An impassioned letter of vivid political invective in which Governor Houston strongly states his views on John Quincy Adams's administration and the approaching election of 1828. Adams had obtained the White House in 1824 by what many regarded as a corrupt bargain; his chief opponent, Andrew Jackson, had tallied a majority of the popular vote (42 over Adams (32, Henry Clay (13 and William Crawford (13; because none of the four candidates garnered a majority of the electoral votes, the election was thrown into the House, where Clay, the candidate who polled the fewest electoral votes, finally agreed to throw his support behind Adams, allegedly in return for the post of Secretary of State. Adams won the presidency, but Jackson and his supporters vilified Clay as "the Judas of the West," and the supposed bargain would become a key issue in the election of 1828.

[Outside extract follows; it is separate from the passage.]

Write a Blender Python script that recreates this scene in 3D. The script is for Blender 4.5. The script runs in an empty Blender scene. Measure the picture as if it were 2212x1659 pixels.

A year before he resigned the governorship and three years before he settled in Texas, Houston, a reluctant Jackson supporter, writes to Campbell about the upcoming election of 1828: "I thank you, for the news which you have given me of the Central committee of Richmond...I am satisfied, that nothing but death, will prevent the Old Chief's [Jackson's] election to the Presidency, and, I do believe his success is necessary to the preservation of our free government!" Houston launches a stinging attack upon Adams's administration: "I am no enthusiast! Look at the contingent fund of the government! Corruption, it increases a pace, and has become the highway to preferment under the present Dynasty! [Henry] Clay is bankrupt (I am told) by thousands."

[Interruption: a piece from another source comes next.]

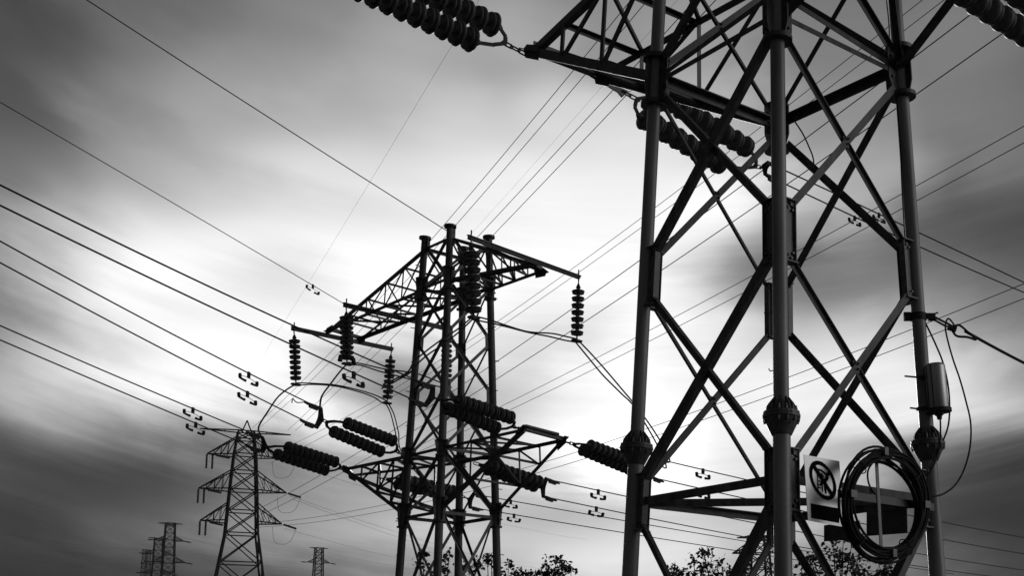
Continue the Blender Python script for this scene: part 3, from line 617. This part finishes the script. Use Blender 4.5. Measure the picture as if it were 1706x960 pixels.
# ------------------------------------------------------------------ things on the near tower: sign, coil, canister, cables
def quadpt(Q, u, v): a, b, c, d = Q; return (a*(1-u)+b*u)*(1-v)+(d*(1-u)+c*u)*v
nFR = facen(RT, 'F', 'R'); pFR = (RT.leg('F', 2.6)+RT.leg('R', 2.6))/2+nFR*.22
Q = [UPL(x, y, pFR, nFR) for x, y in ((1339, 758), (1398, 769), (1406, 879), (1346, 868))]
sg = thing('warning_sign', 'white no climbing sign with a black ring, slash and black panel', 'sign', quadpt(Q, .5, 1))
obj('sign_plate', MB().prism([quadpt(Q, 0, 0), quadpt(Q, 1, 0), quadpt(Q, 1, 1), quadpt(Q, 0, 1)], nFR*.008), SIGN, sg)
fn = nFR*.007
def SP(x, y):  # pixel of the close-up of the sign -> point just in front of the plate
    return UPL(1330+x/6.86, 750+y/6.857, pFR+fn, nFR)
ring = MB(); oc = [SP(280+148*math.cos(t)*1.0+(-math.sin(t))*-38*0+42*math.sin(t), 350+222*math.sin(t)+40*math.cos(t)) for t in np.arange(40)*math.pi/20]
cc = sum(oc)/40; ic = [cc+(p-cc)*.79 for p in oc]
ring.add([p for p in oc]+[p for p in ic]+[p+fn*.5 for p in oc]+[p+fn*.5 for p in ic], [f for i in range(40) for j in [(i+1) % 40] for f in ((80+i, 80+j, 120+j, 120+i), (i, j, 80+j, 80+i), (40+j, 40+i, 120+i, 120+j))])
obj('prohibition_ring', ring, INK, sg)
def stroke(mb, pts2, w, lift=0): 
    P = [SP(*p)+fn*(.1+lift) for p in pts2]
    for a, b in zip(P, P[1:]): mb.bar(a, b, w, .004, nFR)
sm = MB(); stroke(sm, [(180, 190), (380, 505)], .052, .4); obj('slash', sm, INK, sg)
pc = MB()
stroke(pc, [(215, 240), (228, 470)], .014); stroke(pc, [(262, 265), (280, 485)], .014)
for y in (300, 350, 395, 425): stroke(pc, [(218, y), (272, y+16)], .012)
stroke(pc, [(215, 222), (260, 235), (300, 265), (335, 300)], .024); stroke(pc, [(258, 270), (290, 312)], .02)
stroke(pc, [(335, 300), (318, 345), (290, 360)], .055); stroke(pc, [(290, 360), (262, 372), (262, 410)], .028); stroke(pc, [(300, 365), (305, 430), (318, 500)], .028)
pc.lathe(SP(340, 280), nFR, [(0, .028), (.004, .028)], 14, False)
obj('climber_pictogram', pc, INK, sg)
obj('black_panel', MB().prism([SP(143, 612), SP(468, 672), SP(468, 838), SP(150, 780)], nFR*.004), INK, sg)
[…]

Reporting a recent anti-Jackson address, Houston voices his conviction that Adams represented a New England faction antithetical to republican government: "Adams, has always been a Monarchist at heart; and believe me this is no time to make him a convert to the freedom of the press,--he has smarted too keenly under its lash, for him to become its advocate! This is no time for the administration to support curtailment of Executive patronage, it would much rather extend it! Adams would be rejoiced at the establishment of a throne--reared, on the ruins of our sacred constitution--he would hope to sit upon that throne! and, if it were possible to be so, he would be as weak, despotic, unjust and cruel, as any Prince that ever sat upon a throne, even, if he were the meanest of the Bourbons!" Houston asserts that Democracy must prevail: "Virtue, and Liberty, resides in the people, and in the constitution--This is the anchor of safety! "Braintree's Heir" [Adams] can only flourish in a soil of corruption, watered by the streams of patronage." He concludes with a humorous commentary on Jackson: "I have recently seen the "Old Chief"-- he looks like Jackson, and lives like [Cin]cinnatus--his health is good, and he is expected in Nashville, today or tomorrow."

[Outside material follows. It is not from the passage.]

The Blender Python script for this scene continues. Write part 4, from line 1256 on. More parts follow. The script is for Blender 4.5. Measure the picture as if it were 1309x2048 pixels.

In keeping with Houston's shrill rhetoric, the presidential campaign of 1828 was dominated by vicious ad hominen attacks whose bitterness far exceeded that of any previous presidential race. Adams was depicted in the Democratic press as a monarchist who had procured American girls for the Tsar while on diplomatic station, while Adams's partisans accused Jackson of illegal executions of soldiers guilty of minor offenses and branded him an adulterer for having lived with Rachel Jackson before her divorce from a previous spouse was finalized. With the western states and New York solidly backing Jackson, Adams failed to win a second term. Clay would never entirely shake the tarnish of having traded his electors for a Cabinet post.